Ce formatage historique se repère parfois de façon caricaturale. Ainsi à Saint-Vérand subsiste-t-il quelques tombeaux dont la structure s’inscrit dans le droit fil des bâtiments officiels qu’on construisait dans les années 40 : une sorte de mix entre le souvenir encore vif du modern style, qui ouvrit la voie à une architecture nouvelle, et la présence d’une manière de faire, et de penser, un brin matamore, amalgame du respect revendiqué de valeurs morales traditionnelles et d’une volonté de puissance inspirée des empires antiques.

Plus souvent il se découvre au hasard du cheminement. Parce qu’il s’agit moins alors du tombeau lui-même que de la tentative de lui donner un cachet particulier, s’inspirant de styles historiquement connus, comme les arcs plein cintres des églises romanes ou les arcs brisés et en accolade des lieux de culte gothique, ou bien tout simplement, à la demande des familles ou proposées par les artisans d’alors, des dessins, des décorations qu’on pouvait tout autant trouver sur des napperons, des rideaux, voire des murs peints. Le lieu, le cimetière, l’emplacement, sur une tombe, donnent à ces formes une puissance  d’évocation spécifique : elles rappellent pour les premières, la présence du religieux dans toute cérémonie funéraire, et les secondes le lien indéfectible qui rattache les morts aux vivants. Quelques fleurs tenues par un ruban pouvant évoquer un paisible sentiment amoureux, deviennent ici preuve d’un attachement indéfectible à la personne disparue.

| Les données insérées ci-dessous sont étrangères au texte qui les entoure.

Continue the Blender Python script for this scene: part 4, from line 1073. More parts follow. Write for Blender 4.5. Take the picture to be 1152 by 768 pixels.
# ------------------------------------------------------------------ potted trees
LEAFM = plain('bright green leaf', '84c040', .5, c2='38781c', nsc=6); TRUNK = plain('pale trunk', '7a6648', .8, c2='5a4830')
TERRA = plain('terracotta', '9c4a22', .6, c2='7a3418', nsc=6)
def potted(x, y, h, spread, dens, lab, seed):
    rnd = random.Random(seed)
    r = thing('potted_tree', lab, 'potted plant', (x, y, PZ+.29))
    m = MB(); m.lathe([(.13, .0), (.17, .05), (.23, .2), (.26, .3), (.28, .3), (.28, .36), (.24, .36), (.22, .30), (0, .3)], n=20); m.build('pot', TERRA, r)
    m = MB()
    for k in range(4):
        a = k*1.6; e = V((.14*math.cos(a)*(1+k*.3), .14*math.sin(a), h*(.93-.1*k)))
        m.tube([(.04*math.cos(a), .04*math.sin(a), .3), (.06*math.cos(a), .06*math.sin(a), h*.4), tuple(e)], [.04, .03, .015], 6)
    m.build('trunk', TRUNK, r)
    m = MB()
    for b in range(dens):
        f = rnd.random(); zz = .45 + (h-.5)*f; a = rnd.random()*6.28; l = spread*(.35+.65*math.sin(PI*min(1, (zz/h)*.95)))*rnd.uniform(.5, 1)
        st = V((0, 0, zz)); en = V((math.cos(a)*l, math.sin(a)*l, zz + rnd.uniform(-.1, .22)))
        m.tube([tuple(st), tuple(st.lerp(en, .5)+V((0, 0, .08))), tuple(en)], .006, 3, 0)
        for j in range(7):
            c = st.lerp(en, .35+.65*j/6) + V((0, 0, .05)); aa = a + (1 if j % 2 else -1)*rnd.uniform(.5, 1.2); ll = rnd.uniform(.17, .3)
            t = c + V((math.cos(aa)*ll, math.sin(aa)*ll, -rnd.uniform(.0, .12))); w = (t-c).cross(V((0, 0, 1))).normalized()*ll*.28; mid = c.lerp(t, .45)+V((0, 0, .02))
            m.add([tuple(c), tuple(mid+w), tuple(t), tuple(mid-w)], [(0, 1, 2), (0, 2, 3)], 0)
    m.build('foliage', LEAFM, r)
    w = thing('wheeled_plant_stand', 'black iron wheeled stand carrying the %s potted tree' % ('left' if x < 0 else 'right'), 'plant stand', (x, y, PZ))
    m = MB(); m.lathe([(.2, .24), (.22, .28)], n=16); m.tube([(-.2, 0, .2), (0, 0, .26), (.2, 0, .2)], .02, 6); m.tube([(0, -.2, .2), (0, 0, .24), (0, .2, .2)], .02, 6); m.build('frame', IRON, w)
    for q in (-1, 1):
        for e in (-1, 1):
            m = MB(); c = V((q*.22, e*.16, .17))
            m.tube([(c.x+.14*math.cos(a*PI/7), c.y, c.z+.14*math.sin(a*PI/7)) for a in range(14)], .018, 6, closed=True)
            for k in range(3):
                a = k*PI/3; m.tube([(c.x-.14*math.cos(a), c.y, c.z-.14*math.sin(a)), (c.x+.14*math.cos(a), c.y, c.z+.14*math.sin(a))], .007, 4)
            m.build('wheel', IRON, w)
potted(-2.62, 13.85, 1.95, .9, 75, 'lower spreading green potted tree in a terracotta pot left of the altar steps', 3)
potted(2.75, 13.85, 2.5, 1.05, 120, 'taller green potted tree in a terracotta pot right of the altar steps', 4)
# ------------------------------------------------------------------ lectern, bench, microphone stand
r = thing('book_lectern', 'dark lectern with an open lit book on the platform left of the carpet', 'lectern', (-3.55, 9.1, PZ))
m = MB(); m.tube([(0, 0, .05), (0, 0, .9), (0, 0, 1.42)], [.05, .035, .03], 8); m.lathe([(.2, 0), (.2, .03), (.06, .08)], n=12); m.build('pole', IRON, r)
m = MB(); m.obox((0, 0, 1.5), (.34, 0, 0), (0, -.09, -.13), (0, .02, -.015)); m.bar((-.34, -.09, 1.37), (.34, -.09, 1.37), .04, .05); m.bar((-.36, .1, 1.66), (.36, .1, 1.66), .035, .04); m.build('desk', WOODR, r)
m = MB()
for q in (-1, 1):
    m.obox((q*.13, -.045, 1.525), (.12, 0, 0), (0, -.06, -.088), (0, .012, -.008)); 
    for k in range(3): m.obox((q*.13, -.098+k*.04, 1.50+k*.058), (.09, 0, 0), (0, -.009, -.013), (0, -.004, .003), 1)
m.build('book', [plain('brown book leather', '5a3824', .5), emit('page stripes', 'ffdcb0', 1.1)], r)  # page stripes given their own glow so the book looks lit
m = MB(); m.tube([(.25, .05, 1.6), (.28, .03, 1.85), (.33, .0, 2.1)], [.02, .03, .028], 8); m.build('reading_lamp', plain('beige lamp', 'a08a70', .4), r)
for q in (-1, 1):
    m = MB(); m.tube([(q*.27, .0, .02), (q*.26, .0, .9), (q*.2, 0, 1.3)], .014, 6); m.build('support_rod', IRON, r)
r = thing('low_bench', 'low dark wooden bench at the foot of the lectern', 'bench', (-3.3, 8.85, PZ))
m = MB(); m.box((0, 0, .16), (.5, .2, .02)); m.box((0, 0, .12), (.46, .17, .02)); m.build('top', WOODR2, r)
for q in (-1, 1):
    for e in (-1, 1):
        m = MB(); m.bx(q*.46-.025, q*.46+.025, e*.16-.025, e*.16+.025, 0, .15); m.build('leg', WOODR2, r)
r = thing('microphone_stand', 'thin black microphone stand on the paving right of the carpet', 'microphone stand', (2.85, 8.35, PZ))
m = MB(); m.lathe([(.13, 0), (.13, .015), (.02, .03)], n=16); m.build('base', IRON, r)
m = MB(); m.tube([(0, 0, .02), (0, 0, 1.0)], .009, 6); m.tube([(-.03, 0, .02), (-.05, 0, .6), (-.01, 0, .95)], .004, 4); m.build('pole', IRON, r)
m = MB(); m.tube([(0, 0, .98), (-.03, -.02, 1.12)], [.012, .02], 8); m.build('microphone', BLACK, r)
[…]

On voit bien ici (1ère image : une tombe saint-vérannaise) le lien formel, le rappel esthétique de l’arc roman, et sa signification : tous les noms inscrits dans le cadre ont désormais rejoint un lieu « hors lieu » qui ne dépend plus que de la puissance divine. Mais ce même signal esthétique peut servir, et alors c’est une autre dimension qui apparaît, celle d’universalité, à présenter à tout un chacun les « Droits de l’Homme ».

Ailleurs, c’est le gothique qui est évoqué avec ses arcs en accolade et ce sentiment d’apercevoir, au détour d’une allée de ce modeste cimetière une fenêtre de cathédrale ou un tableau de Simone Martini :

Les roses de pierre dont nous avons parlé il y a quelques semaines s’accompagnent souvent d’autres fleurs, anémones en particulier, de fruits, de feuillages et de rubans noués : motifs que les jeunes filles brodaient autrefois, à la maison, preuve que leur élégance et leur symbolique avaient une place à part dans l’imaginaire populaire. Preuve aussi que ces motifs ornant des tombes avaient pour mission première d’embellir le lieu du dernier séjour terrestre du défunt. 

On pourrait soi-même à l’infini broder autour de ce thème : qu’il se présente sous sa forme la plus élaborée ou la plus naïve, l’art a toute sa place dans un cimetière. Quoi que la nouvelle doxa puisse prétendre, les hommes ne sont pas tout à fait des animaux comme les autres. La mort elle-même ne les ampute pas du besoin de jouer des formes, des couleurs (et des sons, qu’on pense à tous les « Requiem » du répertoire classique) et des symboles.

Il nous plaît d’arrêter ici cette petite promenade (que tout un chacun pourra prolonger à volonté, in situ), en choisissant sur deux tombes que près d’un siècle sépare, deux images marquées du même sceau, celui du Christianisme.

L’une inspirée d’un des thèmes les moins souvent exploités du parcours humain de Jésus : celui de la nuit qu’il passa en solitaire dans le jardin de Gethsémani, nuit d’angoisse, agonie consentie. L’autre, évocation de la croix – qui dans ce même cimetière garde une place monumentale – ici simplement et comme modestement esquissée, en creux. C’est le cas de le dire.

Deux manières d’affronter la mort, la nôtre, celle des humains, à travers celle d’un dieu, deux manières d’en transcrire la cruelle réalité glissant de la représentation à l’évocation, du réalisme à la quasi abstraction. Mais avec une semblable motivation, une même conviction (que la coloration religieuse ne doit pas, malgré son évidence, occulter) : là où l’homme fut reste ce qui le distingue absolument de tous les êtres de nature.

Il a inventé l’idée de beauté.

Une idée qui devient en quelque sorte sa signature concrète, même ici, où se perdent à jamais les traces de son existence.